Santo Domingo, en una de sus fervorosas oraciones ante el Santísimo Sacramento, fue arrebatado en espíritu y tuvo una visión celestial. En ella vio al Señor Jesucristo sentado en un trono real, rodeado de majestad, pero con semblante serio y severo. No era Él quien deseaba castigar, pero permitía que los demonios azotaran al mundo con tres lanzas como castigo por los graves pecados de la humanidad. La tierra estaba siendo duramente probada por la justicia divina permitida, no deseada, por el Hijo de Dios.

Ante este cuadro de dolor, la Santísima Virgen María se postró a los pies de su Hijo, abrazándolos con ternura y fuerza, suplicándole misericordia para los redimidos con su Sangre.
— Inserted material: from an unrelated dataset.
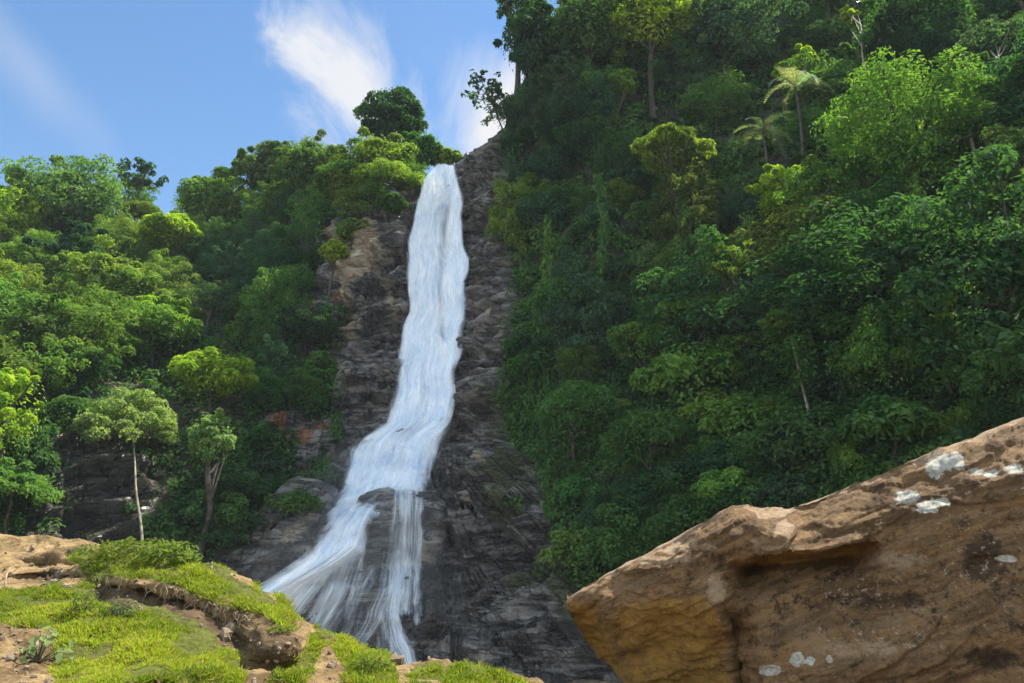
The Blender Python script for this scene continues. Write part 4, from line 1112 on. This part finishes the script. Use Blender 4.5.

Jesús le mostraba las razones infinitas que tenía para permitir la justicia, pero la dulce Madre replicaba con firmeza:

"Hijo mío, os suplico que una vez más obréis con vuestra misericordia. Aceptad mis ruegos y esperad la penitencia de los hombres. Yo misma me encargaré de que vuelvan a la razón y se conviertan con sincero arrepentimiento, porque vuestra eterna bondad no quiere su condenación, sino su salvación."
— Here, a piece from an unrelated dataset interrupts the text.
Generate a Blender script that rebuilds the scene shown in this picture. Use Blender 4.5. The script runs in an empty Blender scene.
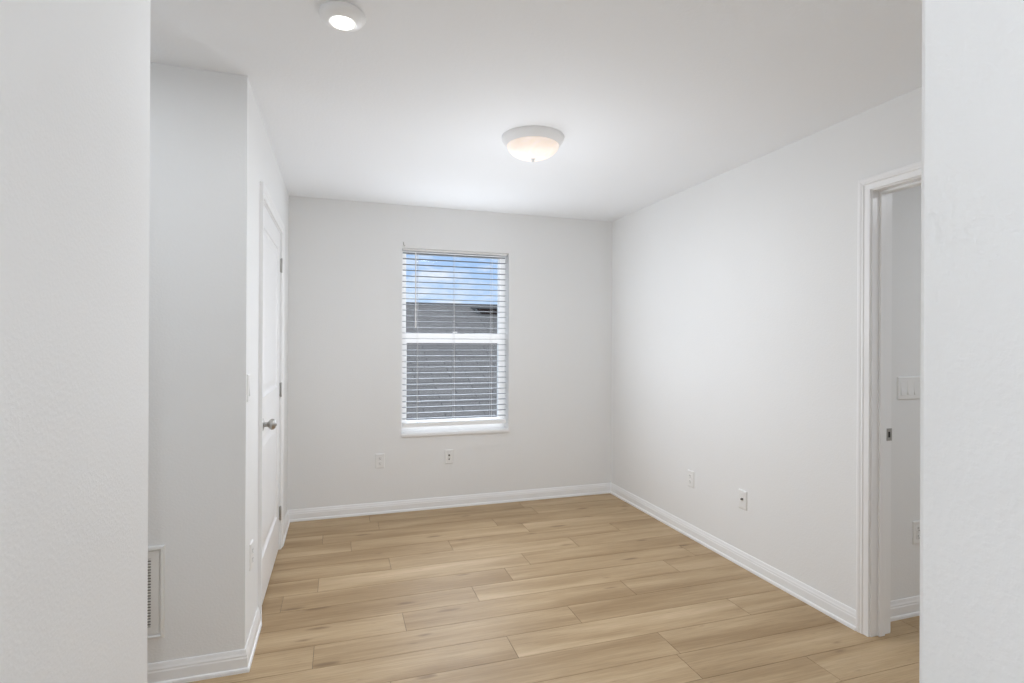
import bpy, bmesh, math, random
from mathutils import Vector, Matrix

# ------------------------------------------------------------------ camera
SC = bpy.context.scene
COL = SC.collection
F_PX, YAW, PITCH, ROLL, CAM_H = 538.6, 0.3103, 0.0006, 0.0045, 1.3535
XL, XR, D, YR, H = -0.364, 2.338, 4.349, 2.44, 2.44     # left wall, right wall, window wall, alcove wall, ceiling

def make_camera():
    cd = bpy.data.cameras.new('camera')
    cd.sensor_fit = 'HORIZONTAL'; cd.sensor_width = 36.0
    cd.lens = F_PX / 1024.0 * 36.0
    cd.clip_start = 0.02; cd.clip_end = 500
    o = bpy.data.objects.new('camera', cd); COL.objects.link(o)
    fwd = Vector((math.sin(YAW)*math.cos(PITCH), math.cos(YAW)*math.cos(PITCH), math.sin(PITCH)))
    r = Vector((math.cos(YAW), -math.sin(YAW), 0)); u = r.cross(fwd)
    r2 = r*math.cos(ROLL) + u*math.sin(ROLL); u2 = -r*math.sin(ROLL) + u*math.cos(ROLL)
    m = Matrix((r2, u2, -fwd)).transposed().to_4x4()
    m.translation = Vector((0, 0, CAM_H))
    o.matrix_world = m
    SC.camera = o
make_camera()

# ------------------------------------------------------------------ exposure, world, sun, large lights
SC.view_settings.view_transform = 'Standard'
SC.view_settings.look = 'None'
SC.view_settings.gamma = 1.0
SC.view_settings.use_curve_mapping = False
SC.view_settings.exposure = 0.27
SC.cycles.use_denoising = True
SC.cycles.max_bounces = 14
SC.cycles.diffuse_bounces = 8
SC.cycles.sample_clamp_indirect = 6.0

def N(nt, t, loc=(0, 0), **kw):
    n = nt.nodes.new(t); n.location = loc
    for k, v in kw.items():
        if k.startswith('i_'): n.inputs[k[2:].replace('_', ' ')].default_value = v
        else: setattr(n, k, v)
    return n

SKY_BAND_GAIN = 9.0          # gain of a made-up bright sky band, above the view, that feeds the window
def make_world():
    w = bpy.data.worlds.new('sky'); SC.world = w; w.use_nodes = True
    nt = w.node_tree; nt.nodes.clear(); L = nt.links.new
    tc = N(nt, 'ShaderNodeTexCoord')
    sx = N(nt, 'ShaderNodeSeparateXYZ'); L(tc.outputs['Generated'], sx.inputs[0])
    ramp = N(nt, 'ShaderNodeValToRGB')
    e = ramp.color_ramp.elements
    e[0].position = 0.0; e[0].color = (0.66, 0.80, 1.0, 1)
    e[1].position = 0.20; e[1].color = (0.33, 0.54, 0.90, 1)
    hz = e.new(0.36); hz.color = (0.62, 0.66, 0.72, 1)
    L(sx.outputs['Z'], ramp.inputs[0])
    mp = N(nt, 'ShaderNodeMapping'); mp.inputs['Scale'].default_value = (1.0, 1.0, 2.6)
    L(tc.outputs['Generated'], mp.inputs[0])
    nz = N(nt, 'ShaderNodeTexNoise'); nz.inputs['Scale'].default_value = 16.0
    nz.inputs['Detail'].default_value = 5.0; nz.inputs['Roughness'].default_value = 0.55
    L(mp.outputs[0], nz.inputs['Vector'])
    cr = N(nt, 'ShaderNodeValToRGB')
    cr.color_ramp.elements[0].position = 0.44; cr.color_ramp.elements[0].color = (0, 0, 0, 1)
    cr.color_ramp.elements[1].position = 0.66; cr.color_ramp.elements[1].color = (1, 1, 1, 1)
    L(nz.outputs[0], cr.inputs[0])
    mx = N(nt, 'ShaderNodeMix', data_type='RGBA')
    L(cr.outputs[0], mx.inputs[0]); L(ramp.outputs[0], mx.inputs[6])
    mx.inputs[7].default_value = (0.86, 0.90, 0.98, 1)
    bg = N(nt, 'ShaderNodeBackground'); bg.inputs['Strength'].default_value = 0.95
    # bright band added to the unseen sky, shaped to light the window
    def ramp01(sock, a, b):
        n = N(nt, 'ShaderNodeMapRange'); n.interpolation_type = 'SMOOTHSTEP'
        n.inputs['From Min'].default_value = a; n.inputs['From Max'].default_value = b
        L(sock, n.inputs[0]); return n.outputs[0]
    def mulv(a, b):
        n = N(nt, 'ShaderNodeMath', operation='MULTIPLY'); L(a, n.inputs[0])
        if isinstance(b, float): n.inputs[1].default_value = b
        else: L(b, n.inputs[1])
        return n.outputs[0]
    k = mulv(mulv(ramp01(sx.outputs['Z'], 0.20, 0.34), ramp01(sx.outputs['Z'], 0.64, 0.48)), ramp01(sx.outputs['Y'], 0.30, 0.65))
    ad = N(nt, 'ShaderNodeMath', operation='ADD'); ad.inputs[1].default_value = 1.0; L(mulv(k, SKY_BAND_GAIN), ad.inputs[0])
    sc = N(nt, 'ShaderNodeVectorMath', operation='SCALE'); L(mx.outputs[2], sc.inputs[0]); L(ad.outputs[0], sc.inputs['Scale'])
    L(sc.outputs[0], bg.inputs[0])
    out = N(nt, 'ShaderNodeOutputWorld'); L(bg.outputs[0], out.inputs[0])
make_world()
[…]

 Entonces la Reina del Cielo le presentó a dos hombres santos. Uno era el mismo Santo Domingo, y el otro, a quien aún no conocía, era un nuevo serafín creado por Dios para bien de la Iglesia: el gloriosísimo San Francisco. Ambos habían sido formados por el Espíritu Santo y llevados a Roma para establecer sus órdenes y renovar la vida cristiana.

María Santísima dijo:

"Hijo mío, estos son los que pueden encaminar al mundo perdido. Con su predicación y ejemplo, muchos regresarán al camino de la verdad. Recibidlos como vuestros instrumentos."
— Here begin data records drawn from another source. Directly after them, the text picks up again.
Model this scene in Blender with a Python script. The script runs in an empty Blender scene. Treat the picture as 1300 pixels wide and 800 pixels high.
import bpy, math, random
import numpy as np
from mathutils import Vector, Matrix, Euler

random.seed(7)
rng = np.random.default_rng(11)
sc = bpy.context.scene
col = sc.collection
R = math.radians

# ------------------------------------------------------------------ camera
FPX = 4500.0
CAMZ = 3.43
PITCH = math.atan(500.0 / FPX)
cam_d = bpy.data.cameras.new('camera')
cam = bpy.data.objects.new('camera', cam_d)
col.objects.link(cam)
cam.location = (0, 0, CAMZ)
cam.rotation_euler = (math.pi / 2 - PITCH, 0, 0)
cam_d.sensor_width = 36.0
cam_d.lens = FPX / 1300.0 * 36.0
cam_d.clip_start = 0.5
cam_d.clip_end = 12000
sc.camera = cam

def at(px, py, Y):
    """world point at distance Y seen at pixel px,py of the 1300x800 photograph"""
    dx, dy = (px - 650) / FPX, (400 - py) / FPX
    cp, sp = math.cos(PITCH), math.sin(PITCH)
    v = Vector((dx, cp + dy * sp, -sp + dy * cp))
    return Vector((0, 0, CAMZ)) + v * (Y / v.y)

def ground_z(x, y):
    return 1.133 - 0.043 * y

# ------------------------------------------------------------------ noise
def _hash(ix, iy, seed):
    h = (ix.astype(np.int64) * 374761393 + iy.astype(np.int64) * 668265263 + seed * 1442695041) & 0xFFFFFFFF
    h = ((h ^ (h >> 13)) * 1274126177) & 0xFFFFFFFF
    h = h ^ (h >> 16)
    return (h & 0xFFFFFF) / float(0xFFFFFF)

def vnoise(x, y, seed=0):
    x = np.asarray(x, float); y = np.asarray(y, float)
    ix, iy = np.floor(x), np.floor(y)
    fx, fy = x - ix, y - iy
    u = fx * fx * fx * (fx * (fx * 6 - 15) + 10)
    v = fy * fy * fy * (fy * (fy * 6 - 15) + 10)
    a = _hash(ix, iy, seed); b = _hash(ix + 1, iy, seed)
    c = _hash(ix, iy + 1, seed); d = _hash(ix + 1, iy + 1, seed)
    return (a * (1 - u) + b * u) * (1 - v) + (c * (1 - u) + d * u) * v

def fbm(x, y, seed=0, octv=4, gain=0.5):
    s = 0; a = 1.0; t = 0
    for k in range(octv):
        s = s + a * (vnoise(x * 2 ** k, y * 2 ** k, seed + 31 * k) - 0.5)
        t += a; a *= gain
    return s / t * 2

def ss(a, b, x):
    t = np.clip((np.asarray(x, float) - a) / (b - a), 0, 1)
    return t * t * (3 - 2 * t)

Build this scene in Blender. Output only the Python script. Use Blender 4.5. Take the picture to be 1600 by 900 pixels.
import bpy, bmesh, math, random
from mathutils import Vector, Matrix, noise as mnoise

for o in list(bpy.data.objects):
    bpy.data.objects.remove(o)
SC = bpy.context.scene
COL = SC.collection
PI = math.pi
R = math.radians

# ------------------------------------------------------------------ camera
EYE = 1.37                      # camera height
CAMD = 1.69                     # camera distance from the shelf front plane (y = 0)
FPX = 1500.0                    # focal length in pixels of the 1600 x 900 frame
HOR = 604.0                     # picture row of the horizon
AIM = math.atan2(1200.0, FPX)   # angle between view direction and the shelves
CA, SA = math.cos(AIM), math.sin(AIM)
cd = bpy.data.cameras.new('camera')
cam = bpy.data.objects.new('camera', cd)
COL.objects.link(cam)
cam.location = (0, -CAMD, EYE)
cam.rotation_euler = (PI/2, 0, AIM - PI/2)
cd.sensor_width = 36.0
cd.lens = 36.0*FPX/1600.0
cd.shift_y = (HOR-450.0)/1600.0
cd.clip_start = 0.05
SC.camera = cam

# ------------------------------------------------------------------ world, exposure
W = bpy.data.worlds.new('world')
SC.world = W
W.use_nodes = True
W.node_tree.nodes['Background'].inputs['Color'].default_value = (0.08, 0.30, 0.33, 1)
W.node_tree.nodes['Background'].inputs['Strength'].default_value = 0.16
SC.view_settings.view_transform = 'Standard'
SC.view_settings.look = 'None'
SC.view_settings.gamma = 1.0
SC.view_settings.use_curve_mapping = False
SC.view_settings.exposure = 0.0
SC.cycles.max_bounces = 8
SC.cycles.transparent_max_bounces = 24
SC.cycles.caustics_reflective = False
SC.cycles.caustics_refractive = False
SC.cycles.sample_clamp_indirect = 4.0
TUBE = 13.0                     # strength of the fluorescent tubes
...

Ante las súplicas de su Madre, el Señor se mostró benigno. Aceptó a estos dos valientes capitanes celestiales para esta nueva conquista espiritual, y dijo que esperaría el fruto de su misión y la conversión de los hombres.

Santo Domingo, fortalecido por la visión, salió de la iglesia de San Pedro lleno de consuelo y determinación. No esperó ayuda humana ni se detuvo ante las dificultades: sabía que era Dios quien guiaba la causa y que el cielo entero lo respaldaba.